I was very good at report card mode, stuck around in corporate for 6 years and was smashing records climbing the corporate ladder. It made me think, if this thing I am doing is extrinsically motivated and told to me as the modus operandi of any well-functioning, sensible being then what would it look like if I put the same focused energy and relentlessness to something that is intrinsically motivated and whereby I see the process of doing as joyful in and of itself rather than in pursuit of the output??
Nerdswiped! Love this totally-new-to-me term.
Personally, I find myself getting nerdswiped by topics that lie somewhere in between the “useless” and “useful” as defined in this piece: jumping into the very deep end of a topic that I end up applying directly in my own life—most recently, learning all about strength training—but that certainly aren’t economically “useful.” (Quite the opposite. It’s been quite the expensive obsession! 😅)
Loved this reflection, Paul.
Awesome.
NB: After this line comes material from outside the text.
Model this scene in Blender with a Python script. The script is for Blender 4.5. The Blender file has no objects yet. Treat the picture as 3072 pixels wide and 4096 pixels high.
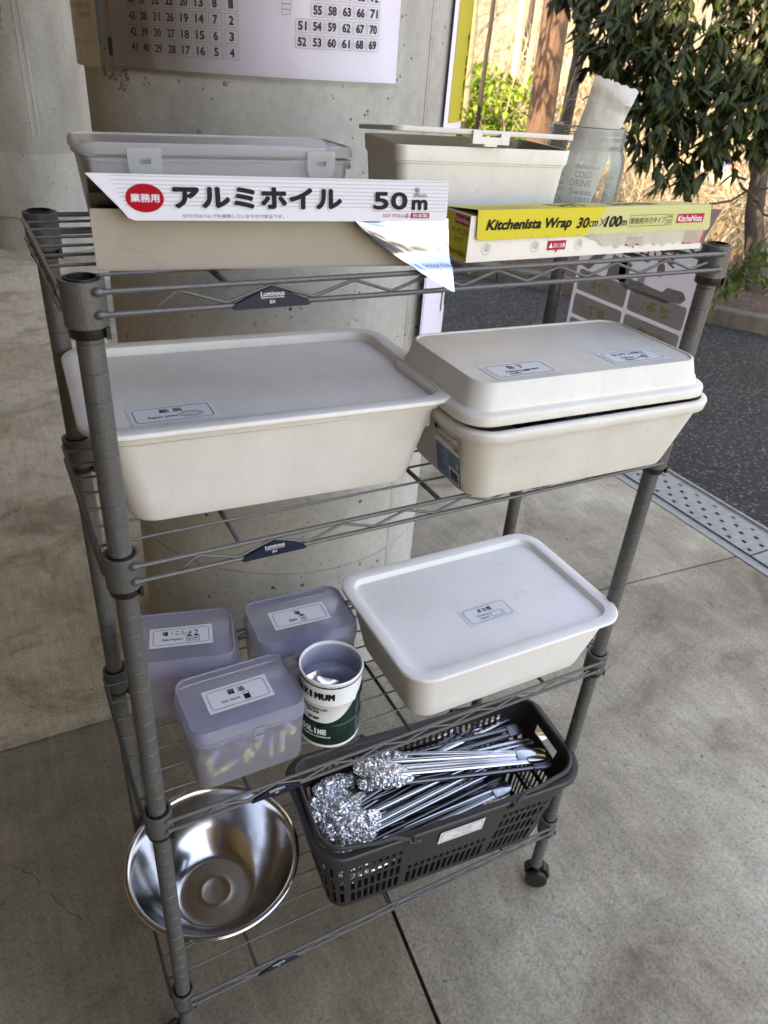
import bpy, math, random
from math import sin, cos, pi, radians
from mathutils import Vector, Matrix, noise
from mathutils.geometry import tessellate_polygon
V = Vector
scene = bpy.context.scene
COL = scene.collection
RND = random.Random(7)

# ------------------------------------------------------------------ materials
def new_mat(name):
    m = bpy.data.materials.new(name); m.use_nodes = True
    nt = m.node_tree; nt.nodes.clear()
    out = nt.nodes.new('ShaderNodeOutputMaterial')
    return m, nt, out
def N(nt, kind, **kw):
    n = nt.nodes.new(kind)
    for k, v in kw.items():
        if k in n.inputs.keys(): n.inputs[k].default_value = v
        else: setattr(n, k, v)
    return n
def C4(c): return (c[0], c[1], c[2], 1)
def ramp(nt, fac, stops):
    r = nt.nodes.new('ShaderNodeValToRGB'); e = r.color_ramp.elements
    while len(e) < len(stops): e.new(0.5)
    for i, (p, c) in enumerate(stops): e[i].position = p; e[i].color = C4(c) if hasattr(c, '__len__') else (c, c, c, 1)
    nt.links.new(fac, r.inputs[0]); return r.outputs[0]
def texc(nt, scale=(1, 1, 1), obj=True):
    t = nt.nodes.new('ShaderNodeTexCoord'); mp = nt.nodes.new('ShaderNodeMapping')
    mp.inputs['Scale'].default_value = scale
    nt.links.new(t.outputs['Object'], mp.inputs[0]); return mp.outputs[0]
def noise_t(nt, vec, scale, detail=4, rough=0.55, dist=0):
    n = nt.nodes.new('ShaderNodeTexNoise'); n.inputs['Scale'].default_value = scale
    n.inputs['Detail'].default_value = detail; n.inputs['Roughness'].default_value = rough
    n.inputs['Distortion'].default_value = dist
    nt.links.new(vec, n.inputs['Vector']); return n.outputs[0]
def bump(nt, h, strength, dist, prev=None):
    b = nt.nodes.new('ShaderNodeBump'); b.inputs['Strength'].default_value = strength; b.inputs['Distance'].default_value = dist
    nt.links.new(h, b.inputs['Height'])
    if prev is not None: nt.links.new(prev, b.inputs['Normal'])
    return b.outputs[0]
def mixc(nt, fac, a, b, mode='MIX'):
    m = nt.nodes.new('ShaderNodeMix'); m.data_type = 'RGBA'; m.blend_type = mode
    for s, v in ((0, fac), (6, a), (7, b)):
        if hasattr(v, 'links'): nt.links.new(v, m.inputs[s])
        elif hasattr(v, '__len__'): m.inputs[s].default_value = C4(v)
        else: m.inputs[s].default_value = v
    return m.outputs[2]
def plain(name, col, rough=0.5, metal=0.0, var=0.0, vscale=20, bmp=0.0, bscale=200, bdist=0.001, col2=None, **kw):
    m, nt, out = new_mat(name)
    p = nt.nodes.new('ShaderNodeBsdfPrincipled')
    p.inputs['Base Color'].default_value = C4(col); p.inputs['Roughness'].default_value = rough; p.inputs['Metallic'].default_value = metal
    for k, v in kw.items(): p.inputs[k.replace('_', ' ')].default_value = v
    tc = texc(nt)
    if var > 0 or col2:
        n = noise_t(nt, tc, vscale)
        c2 = col2 if col2 else tuple(max(0, c * (1 - var)) for c in col)
        c1 = col if col2 else tuple(min(1, c * (1 + var)) for c in col)
        nt.links.new(ramp(nt, n, [(0.35, c2), (0.65, c1)]), p.inputs['Base Color'])
    if bmp > 0:
        nt.links.new(bump(nt, noise_t(nt, tc, bscale, 3), bmp, bdist), p.inputs['Normal'])
    nt.links.new(p.outputs[0], out.inputs[0]); return m

def plastic(name, col, rough=0.42, grime=0.12):
    m, nt, out = new_mat(name); tc = texc(nt)
    p = nt.nodes.new('ShaderNodeBsdfPrincipled'); p.inputs['Roughness'].default_value = rough
    p.inputs['Subsurface Weight'].default_value = 0.0
    n1 = noise_t(nt, tc, 14, 6, 0.65); n2 = noise_t(nt, tc, 90, 5, 0.7)
    c = mixc(nt, ramp(nt, n1, [(0.40, 0.0), (0.72, 1.0)]), tuple(col), tuple(x * (1 - grime) for x in col))
    c = mixc(nt, ramp(nt, n2, [(0.62, 0.0), (0.74, 0.6)]), c, tuple(x * 0.66 for x in col))
    n3 = noise_t(nt, texc(nt, (30, 160, 90)), 1.0, 4, 0.7, 0.5); c = mixc(nt, ramp(nt, n3, [(0.66, 0.0), (0.72, 0.35)]), c, tuple(min(1, x * 1.12) for x in col))
    n4 = noise_t(nt, texc(nt, (8, 8, 2)), 3.0, 6, 0.75, 0.4); c = mixc(nt, ramp(nt, n4, [(0.55, 0.0), (0.80, 0.6)]), c, (col[0] * .80, col[1] * .76, col[2] * .66))
    nt.links.new(c, p.inputs['Base Color'])
    # fine scratches change the gloss
    sc = noise_t(nt, texc(nt, (600, 12, 60)), 1.0, 3); rr = ramp(nt, sc, [(0.4, rough - 0.06), (0.7, rough + 0.12)])
    nt.links.new(rr, p.inputs['Roughness'])
    nt.links.new(bump(nt, noise_t(nt, tc, 900, 2), 0.12, 0.0003, bump(nt, noise_t(nt, tc, 9, 2), 0.25, 0.004)), p.inputs['Normal'])
    nt.links.new(p.outputs[0], out.inputs[0]); return m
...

Turns out I was nerdsniped by the existence of ponds over the last couple of weeks
Well done! This is a wise post.
20K sakes is fantastic in today’s climate
I love nerding. The beauty of the world is that useless knowledge can often lead to useful stuff. You don't really know beforehand. Steve Jobs embraced this and encouraged to connect the dots later on. Maybe usefulness emerges from a fertile ground of heterogeneous knowledge. Maybe that's how we advance knowledge outside of what we already know.
Or maybe something is driving our "guided imagination and interest" generation. It's not totally random, for example. No one gets sniped by patterns of static noise. We get sniped by something that has already a pattern and hidden quality. We want to find out what is the hidden element.
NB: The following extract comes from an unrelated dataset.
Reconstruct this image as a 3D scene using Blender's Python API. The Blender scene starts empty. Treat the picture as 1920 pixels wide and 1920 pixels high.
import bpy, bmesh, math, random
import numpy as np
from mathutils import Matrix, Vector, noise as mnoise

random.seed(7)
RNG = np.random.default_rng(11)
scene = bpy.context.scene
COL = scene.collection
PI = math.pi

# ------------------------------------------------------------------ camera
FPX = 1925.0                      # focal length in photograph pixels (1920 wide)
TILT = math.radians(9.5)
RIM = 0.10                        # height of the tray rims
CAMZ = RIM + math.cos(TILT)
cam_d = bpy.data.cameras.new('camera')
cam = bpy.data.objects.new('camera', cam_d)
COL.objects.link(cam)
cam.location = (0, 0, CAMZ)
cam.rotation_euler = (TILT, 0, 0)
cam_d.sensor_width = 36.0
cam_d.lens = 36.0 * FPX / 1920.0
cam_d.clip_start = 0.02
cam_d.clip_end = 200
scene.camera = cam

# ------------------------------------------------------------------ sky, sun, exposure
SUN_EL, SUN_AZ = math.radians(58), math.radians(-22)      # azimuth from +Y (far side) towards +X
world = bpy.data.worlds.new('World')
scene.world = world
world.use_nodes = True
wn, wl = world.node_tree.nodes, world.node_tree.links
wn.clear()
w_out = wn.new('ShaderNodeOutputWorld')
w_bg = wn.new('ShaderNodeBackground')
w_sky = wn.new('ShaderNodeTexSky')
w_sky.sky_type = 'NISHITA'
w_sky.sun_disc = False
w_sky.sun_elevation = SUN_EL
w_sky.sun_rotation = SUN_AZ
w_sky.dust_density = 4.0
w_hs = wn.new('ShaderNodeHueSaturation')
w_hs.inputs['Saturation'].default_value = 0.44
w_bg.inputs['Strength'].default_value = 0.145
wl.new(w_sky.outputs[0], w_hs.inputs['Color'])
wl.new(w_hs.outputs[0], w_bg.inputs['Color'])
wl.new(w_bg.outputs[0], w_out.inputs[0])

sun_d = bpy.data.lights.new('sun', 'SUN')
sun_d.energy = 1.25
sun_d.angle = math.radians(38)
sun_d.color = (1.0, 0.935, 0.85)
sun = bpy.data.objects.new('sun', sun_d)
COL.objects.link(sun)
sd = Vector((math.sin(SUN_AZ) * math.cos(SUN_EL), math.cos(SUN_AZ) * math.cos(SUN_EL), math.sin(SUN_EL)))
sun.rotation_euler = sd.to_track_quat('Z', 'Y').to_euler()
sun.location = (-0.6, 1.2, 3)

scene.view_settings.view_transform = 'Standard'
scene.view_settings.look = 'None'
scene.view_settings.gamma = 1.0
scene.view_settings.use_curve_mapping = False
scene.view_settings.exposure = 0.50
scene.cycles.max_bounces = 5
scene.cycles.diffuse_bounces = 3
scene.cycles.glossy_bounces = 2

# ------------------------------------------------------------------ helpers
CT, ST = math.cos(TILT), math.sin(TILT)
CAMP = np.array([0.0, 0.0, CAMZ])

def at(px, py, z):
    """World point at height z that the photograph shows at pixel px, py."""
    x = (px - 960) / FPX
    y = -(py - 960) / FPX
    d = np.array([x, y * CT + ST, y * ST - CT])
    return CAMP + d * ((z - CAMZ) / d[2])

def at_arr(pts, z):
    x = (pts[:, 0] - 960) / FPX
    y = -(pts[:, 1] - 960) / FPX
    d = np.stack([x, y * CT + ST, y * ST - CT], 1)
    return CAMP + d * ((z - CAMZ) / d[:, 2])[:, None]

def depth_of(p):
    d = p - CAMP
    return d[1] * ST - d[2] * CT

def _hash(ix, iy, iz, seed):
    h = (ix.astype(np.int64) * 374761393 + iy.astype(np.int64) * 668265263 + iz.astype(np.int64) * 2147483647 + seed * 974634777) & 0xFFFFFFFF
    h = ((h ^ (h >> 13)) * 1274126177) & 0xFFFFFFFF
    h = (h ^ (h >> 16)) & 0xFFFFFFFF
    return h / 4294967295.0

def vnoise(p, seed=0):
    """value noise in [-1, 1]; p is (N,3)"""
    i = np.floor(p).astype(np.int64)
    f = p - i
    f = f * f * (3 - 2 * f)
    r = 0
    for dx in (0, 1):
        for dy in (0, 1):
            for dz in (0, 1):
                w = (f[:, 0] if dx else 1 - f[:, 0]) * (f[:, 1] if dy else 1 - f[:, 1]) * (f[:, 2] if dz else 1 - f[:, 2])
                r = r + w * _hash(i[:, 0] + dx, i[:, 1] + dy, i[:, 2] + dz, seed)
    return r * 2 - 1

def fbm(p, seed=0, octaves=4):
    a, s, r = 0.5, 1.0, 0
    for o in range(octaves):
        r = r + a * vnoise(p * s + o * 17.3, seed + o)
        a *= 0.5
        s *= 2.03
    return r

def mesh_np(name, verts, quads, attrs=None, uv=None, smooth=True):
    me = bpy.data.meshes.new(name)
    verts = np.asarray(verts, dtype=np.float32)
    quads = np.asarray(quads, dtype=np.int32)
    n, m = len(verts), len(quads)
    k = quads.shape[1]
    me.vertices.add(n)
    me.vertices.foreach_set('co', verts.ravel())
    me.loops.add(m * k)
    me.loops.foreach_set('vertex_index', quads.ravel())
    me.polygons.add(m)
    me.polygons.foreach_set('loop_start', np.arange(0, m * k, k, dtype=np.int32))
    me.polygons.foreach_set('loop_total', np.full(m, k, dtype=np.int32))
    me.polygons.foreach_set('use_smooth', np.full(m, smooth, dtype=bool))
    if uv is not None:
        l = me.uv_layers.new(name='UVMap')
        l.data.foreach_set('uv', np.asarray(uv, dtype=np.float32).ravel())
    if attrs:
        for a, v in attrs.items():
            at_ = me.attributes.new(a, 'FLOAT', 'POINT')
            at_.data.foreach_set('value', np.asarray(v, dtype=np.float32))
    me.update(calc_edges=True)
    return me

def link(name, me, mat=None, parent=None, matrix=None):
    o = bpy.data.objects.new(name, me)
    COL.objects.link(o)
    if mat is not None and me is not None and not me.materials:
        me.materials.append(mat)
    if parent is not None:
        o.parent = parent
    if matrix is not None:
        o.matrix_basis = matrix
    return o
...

I once got nerdswiped by a Tesla and took the 369 all the way to inventing a dissociated alter named Elon Must who invents the Nerdal Link.
So I hear you.
Total Nerd Dogiema.
I love this article and the whole idea of Nerdsniping. Just gotta narrow it down to one or two topics because I just want to know everything 😊
I naturally exist in a continual state of nerdsnipery. I learned to suppress that mindset when I was 16 because I hated school and I hated being told what to do and the fastest way to get to adulthood and to a place where I thought I could just be a nerd all the time was to go hard in report card mode until I graduated, moved out, and got a job. Then I was in report card mode at work for 10 years trying to figure out how to be an adult correctly and wondering when I was going to arrive at the magic place of stability where I could just nerdsnipe myself 24 hours a day. Now I'm 33 with an overly developed report card mode, a backlog of interestibg topics, a dangerously pressurized nerdsnipe mode, and I'm trying to tear down the whole foundation of priorities but super carefully cause I added a whole bunch of responsibilities since I was 16. Wish me luck!
Your book deserves to hit 20m copies sold. Easily the best book I read last year!
Just stumbled across this newsletter/post and YES. My whole life I’ve been needy about nerds. I love nothing more than hearing about someone’s obscure interests and “useless” knowledge 🔥🔥
In your experience have you noted the quality or quantity of nerdsnipe to have any relationship to the intention/desire (or lack of such) to encounter a nerdsnipe?